▶ [Your instructions]
Copy out each line exactly as it appears.

-- begin Data excerpt --

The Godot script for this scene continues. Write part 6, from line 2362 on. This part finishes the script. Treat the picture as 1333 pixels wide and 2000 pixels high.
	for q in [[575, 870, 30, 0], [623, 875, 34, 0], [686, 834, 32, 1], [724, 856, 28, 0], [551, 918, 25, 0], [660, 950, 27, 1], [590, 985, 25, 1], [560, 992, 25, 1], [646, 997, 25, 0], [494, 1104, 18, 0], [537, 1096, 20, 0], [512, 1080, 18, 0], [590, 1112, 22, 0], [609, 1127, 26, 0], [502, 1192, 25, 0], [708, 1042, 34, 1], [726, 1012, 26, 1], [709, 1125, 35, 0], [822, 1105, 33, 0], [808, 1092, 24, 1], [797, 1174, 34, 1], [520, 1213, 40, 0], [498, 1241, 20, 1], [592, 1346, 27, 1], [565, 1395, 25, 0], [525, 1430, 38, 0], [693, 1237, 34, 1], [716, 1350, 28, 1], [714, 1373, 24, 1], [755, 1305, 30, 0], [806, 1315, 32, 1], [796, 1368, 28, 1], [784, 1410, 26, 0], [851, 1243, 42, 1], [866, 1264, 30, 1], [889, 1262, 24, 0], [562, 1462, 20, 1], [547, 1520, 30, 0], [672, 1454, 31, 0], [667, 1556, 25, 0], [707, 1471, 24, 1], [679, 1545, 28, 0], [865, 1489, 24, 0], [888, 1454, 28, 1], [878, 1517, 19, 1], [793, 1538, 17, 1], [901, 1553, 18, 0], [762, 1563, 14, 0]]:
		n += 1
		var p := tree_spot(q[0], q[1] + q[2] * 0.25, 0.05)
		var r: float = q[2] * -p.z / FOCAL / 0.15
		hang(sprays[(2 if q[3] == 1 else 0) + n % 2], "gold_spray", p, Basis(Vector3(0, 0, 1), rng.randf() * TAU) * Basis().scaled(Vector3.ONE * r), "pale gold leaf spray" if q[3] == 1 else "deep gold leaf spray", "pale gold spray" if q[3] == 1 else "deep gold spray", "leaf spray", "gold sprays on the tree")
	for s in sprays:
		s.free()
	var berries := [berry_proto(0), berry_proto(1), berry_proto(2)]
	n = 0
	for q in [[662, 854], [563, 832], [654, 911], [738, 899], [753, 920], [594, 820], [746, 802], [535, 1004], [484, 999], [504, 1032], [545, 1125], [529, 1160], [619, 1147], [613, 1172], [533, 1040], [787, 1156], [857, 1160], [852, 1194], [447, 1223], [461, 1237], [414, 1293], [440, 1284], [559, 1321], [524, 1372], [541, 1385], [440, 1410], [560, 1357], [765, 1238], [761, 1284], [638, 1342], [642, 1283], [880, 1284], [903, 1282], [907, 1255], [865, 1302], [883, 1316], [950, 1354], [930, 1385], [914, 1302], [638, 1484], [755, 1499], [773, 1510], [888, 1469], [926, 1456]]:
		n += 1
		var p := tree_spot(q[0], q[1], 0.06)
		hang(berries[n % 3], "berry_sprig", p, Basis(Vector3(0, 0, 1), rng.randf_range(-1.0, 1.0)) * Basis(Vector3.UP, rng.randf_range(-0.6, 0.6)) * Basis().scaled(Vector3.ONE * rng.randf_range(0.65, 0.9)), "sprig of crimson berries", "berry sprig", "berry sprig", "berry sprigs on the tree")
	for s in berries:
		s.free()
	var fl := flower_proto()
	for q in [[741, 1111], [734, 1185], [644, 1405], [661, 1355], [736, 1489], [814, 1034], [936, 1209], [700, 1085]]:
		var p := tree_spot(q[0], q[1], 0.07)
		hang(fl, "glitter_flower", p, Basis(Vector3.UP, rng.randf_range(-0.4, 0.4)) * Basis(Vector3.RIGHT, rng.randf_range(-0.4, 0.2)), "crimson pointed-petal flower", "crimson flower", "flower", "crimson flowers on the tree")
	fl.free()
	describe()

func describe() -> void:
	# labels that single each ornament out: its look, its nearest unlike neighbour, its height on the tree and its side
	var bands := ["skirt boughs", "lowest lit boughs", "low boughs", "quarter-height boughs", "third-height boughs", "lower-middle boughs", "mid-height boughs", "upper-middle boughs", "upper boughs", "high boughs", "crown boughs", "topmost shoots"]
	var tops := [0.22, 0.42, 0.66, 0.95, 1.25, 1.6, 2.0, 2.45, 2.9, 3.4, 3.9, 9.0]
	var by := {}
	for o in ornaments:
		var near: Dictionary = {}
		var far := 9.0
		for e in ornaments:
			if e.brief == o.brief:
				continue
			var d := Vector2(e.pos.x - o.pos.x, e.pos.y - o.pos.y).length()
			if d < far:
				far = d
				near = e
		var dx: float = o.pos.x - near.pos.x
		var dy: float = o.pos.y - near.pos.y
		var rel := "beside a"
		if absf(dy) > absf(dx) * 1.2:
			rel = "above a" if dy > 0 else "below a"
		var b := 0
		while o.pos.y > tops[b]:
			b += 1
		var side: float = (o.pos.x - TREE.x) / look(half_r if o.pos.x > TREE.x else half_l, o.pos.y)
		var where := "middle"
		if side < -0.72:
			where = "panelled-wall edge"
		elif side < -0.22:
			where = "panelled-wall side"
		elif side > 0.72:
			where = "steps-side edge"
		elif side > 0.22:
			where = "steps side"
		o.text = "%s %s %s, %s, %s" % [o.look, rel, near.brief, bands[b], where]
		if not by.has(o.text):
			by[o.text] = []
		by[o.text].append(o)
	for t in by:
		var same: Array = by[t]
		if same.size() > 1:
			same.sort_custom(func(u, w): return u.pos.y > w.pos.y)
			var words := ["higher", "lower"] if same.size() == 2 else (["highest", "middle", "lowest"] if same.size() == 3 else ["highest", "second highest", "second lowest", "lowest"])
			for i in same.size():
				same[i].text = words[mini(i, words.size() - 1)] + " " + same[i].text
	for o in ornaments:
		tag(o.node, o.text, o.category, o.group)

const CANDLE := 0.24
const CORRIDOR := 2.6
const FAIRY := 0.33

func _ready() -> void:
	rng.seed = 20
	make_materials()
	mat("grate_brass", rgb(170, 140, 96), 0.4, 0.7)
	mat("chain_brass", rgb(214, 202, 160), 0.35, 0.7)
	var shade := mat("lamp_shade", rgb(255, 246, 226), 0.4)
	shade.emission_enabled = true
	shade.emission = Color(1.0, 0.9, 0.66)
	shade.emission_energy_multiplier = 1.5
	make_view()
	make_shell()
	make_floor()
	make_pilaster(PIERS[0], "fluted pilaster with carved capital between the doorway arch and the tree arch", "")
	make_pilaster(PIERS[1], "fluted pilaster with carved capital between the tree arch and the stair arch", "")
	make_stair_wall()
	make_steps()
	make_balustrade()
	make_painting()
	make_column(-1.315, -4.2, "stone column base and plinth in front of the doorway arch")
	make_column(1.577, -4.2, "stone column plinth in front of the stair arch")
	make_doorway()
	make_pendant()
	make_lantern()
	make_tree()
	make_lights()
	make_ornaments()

-- end Data excerpt --

▶ [Expected output]
The Godot script for this scene continues. Write part 6, from line 2362 on. This part finishes the script. Treat the picture as 1333 pixels wide and 2000 pixels high.
	for q in [[575, 870, 30, 0], [623, 875, 34, 0], [686, 834, 32, 1], [724, 856, 28, 0], [551, 918, 25, 0], [660, 950, 27, 1], [590, 985, 25, 1], [560, 992, 25, 1], [646, 997, 25, 0], [494, 1104, 18, 0], [537, 1096, 20, 0], [512, 1080, 18, 0], [590, 1112, 22, 0], [609, 1127, 26, 0], [502, 1192, 25, 0], [708, 1042, 34, 1], [726, 1012, 26, 1], [709, 1125, 35, 0], [822, 1105, 33, 0], [808, 1092, 24, 1], [797, 1174, 34, 1], [520, 1213, 40, 0], [498, 1241, 20, 1], [592, 1346, 27, 1], [565, 1395, 25, 0], [525, 1430, 38, 0], [693, 1237, 34, 1], [716, 1350, 28, 1], [714, 1373, 24, 1], [755, 1305, 30, 0], [806, 1315, 32, 1], [796, 1368, 28, 1], [784, 1410, 26, 0], [851, 1243, 42, 1], [866, 1264, 30, 1], [889, 1262, 24, 0], [562, 1462, 20, 1], [547, 1520, 30, 0], [672, 1454, 31, 0], [667, 1556, 25, 0], [707, 1471, 24, 1], [679, 1545, 28, 0], [865, 1489, 24, 0], [888, 1454, 28, 1], [878, 1517, 19, 1], [793, 1538, 17, 1], [901, 1553, 18, 0], [762, 1563, 14, 0]]:
		n += 1
		var p := tree_spot(q[0], q[1] + q[2] * 0.25, 0.05)
		var r: float = q[2] * -p.z / FOCAL / 0.15
		hang(sprays[(2 if q[3] == 1 else 0) + n % 2], "gold_spray", p, Basis(Vector3(0, 0, 1), rng.randf() * TAU) * Basis().scaled(Vector3.ONE * r), "pale gold leaf spray" if q[3] == 1 else "deep gold leaf spray", "pale gold spray" if q[3] == 1 else "deep gold spray", "leaf spray", "gold sprays on the tree")
	for s in sprays:
		s.free()
	var berries := [berry_proto(0), berry_proto(1), berry_proto(2)]
	n = 0
	for q in [[662, 854], [563, 832], [654, 911], [738, 899], [753, 920], [594, 820], [746, 802], [535, 1004], [484, 999], [504, 1032], [545, 1125], [529, 1160], [619, 1147], [613, 1172], [533, 1040], [787, 1156], [857, 1160], [852, 1194], [447, 1223], [461, 1237], [414, 1293], [440, 1284], [559, 1321], [524, 1372], [541, 1385], [440, 1410], [560, 1357], [765, 1238], [761, 1284], [638, 1342], [642, 1283], [880, 1284], [903, 1282], [907, 1255], [865, 1302], [883, 1316], [950, 1354], [930, 1385], [914, 1302], [638, 1484], [755, 1499], [773, 1510], [888, 1469], [926, 1456]]:
		n += 1
		var p := tree_spot(q[0], q[1], 0.06)
		hang(berries[n % 3], "berry_sprig", p, Basis(Vector3(0, 0, 1), rng.randf_range(-1.0, 1.0)) * Basis(Vector3.UP, rng.randf_range(-0.6, 0.6)) * Basis().scaled(Vector3.ONE * rng.randf_range(0.65, 0.9)), "sprig of crimson berries", "berry sprig", "berry sprig", "berry sprigs on the tree")
	for s in berries:
		s.free()
	var fl := flower_proto()
	for q in [[741, 1111], [734, 1185], [644, 1405], [661, 1355], [736, 1489], [814, 1034], [936, 1209], [700, 1085]]:
		var p := tree_spot(q[0], q[1], 0.07)
		hang(fl, "glitter_flower", p, Basis(Vector3.UP, rng.randf_range(-0.4, 0.4)) * Basis(Vector3.RIGHT, rng.randf_range(-0.4, 0.2)), "crimson pointed-petal flower", "crimson flower", "flower", "crimson flowers on the tree")
	fl.free()
	describe()

func describe() -> void:
	# labels that single each ornament out: its look, its nearest unlike neighbour, its height on the tree and its side
	var bands := ["skirt boughs", "lowest lit boughs", "low boughs", "quarter-height boughs", "third-height boughs", "lower-middle boughs", "mid-height boughs", "upper-middle boughs", "upper boughs", "high boughs", "crown boughs", "topmost shoots"]
	var tops := [0.22, 0.42, 0.66, 0.95, 1.25, 1.6, 2.0, 2.45, 2.9, 3.4, 3.9, 9.0]
	var by := {}
	for o in ornaments:
		var near: Dictionary = {}
		var far := 9.0
		for e in ornaments:
			if e.brief == o.brief:
				continue
			var d := Vector2(e.pos.x - o.pos.x, e.pos.y - o.pos.y).length()
			if d < far:
				far = d
				near = e
		var dx: float = o.pos.x - near.pos.x
		var dy: float = o.pos.y - near.pos.y
		var rel := "beside a"
		if absf(dy) > absf(dx) * 1.2:
			rel = "above a" if dy > 0 else "below a"
		var b := 0
		while o.pos.y > tops[b]:
			b += 1
		var side: float = (o.pos.x - TREE.x) / look(half_r if o.pos.x > TREE.x else half_l, o.pos.y)
		var where := "middle"
		if side < -0.72:
			where = "panelled-wall edge"
		elif side < -0.22:
			where = "panelled-wall side"
		elif side > 0.72:
			where = "steps-side edge"
		elif side > 0.22:
			where = "steps side"
		o.text = "%s %s %s, %s, %s" % [o.look, rel, near.brief, bands[b], where]
		if not by.has(o.text):
			by[o.text] = []
		by[o.text].append(o)
	for t in by:
		var same: Array = by[t]
		if same.size() > 1:
			same.sort_custom(func(u, w): return u.pos.y > w.pos.y)
			var words := ["higher", "lower"] if same.size() == 2 else (["highest", "middle", "lowest"] if same.size() == 3 else ["highest", "second highest", "second lowest", "lowest"])
			for i in same.size():
				same[i].text = words[mini(i, words.size() - 1)] + " " + same[i].text
	for o in ornaments:
		tag(o.node, o.text, o.category, o.group)

const CANDLE := 0.24
const CORRIDOR := 2.6
const FAIRY := 0.33

func _ready() -> void:
	rng.seed = 20
	make_materials()
	mat("grate_brass", rgb(170, 140, 96), 0.4, 0.7)
	mat("chain_brass", rgb(214, 202, 160), 0.35, 0.7)
	var shade := mat("lamp_shade", rgb(255, 246, 226), 0.4)
	shade.emission_enabled = true
	shade.emission = Color(1.0, 0.9, 0.66)
	shade.emission_energy_multiplier = 1.5
	make_view()
	make_shell()
	make_floor()
	make_pilaster(PIERS[0], "fluted pilaster with carved capital between the doorway arch and the tree arch", "")
	make_pilaster(PIERS[1], "fluted pilaster with carved capital between the tree arch and the stair arch", "")
	make_stair_wall()
	make_steps()
	make_balustrade()
	make_painting()
	make_column(-1.315, -4.2, "stone column base and plinth in front of the doorway arch")
	make_column(1.577, -4.2, "stone column plinth in front of the stair arch")
	make_doorway()
	make_pendant()
	make_lantern()
	make_tree()
	make_lights()
	make_ornaments()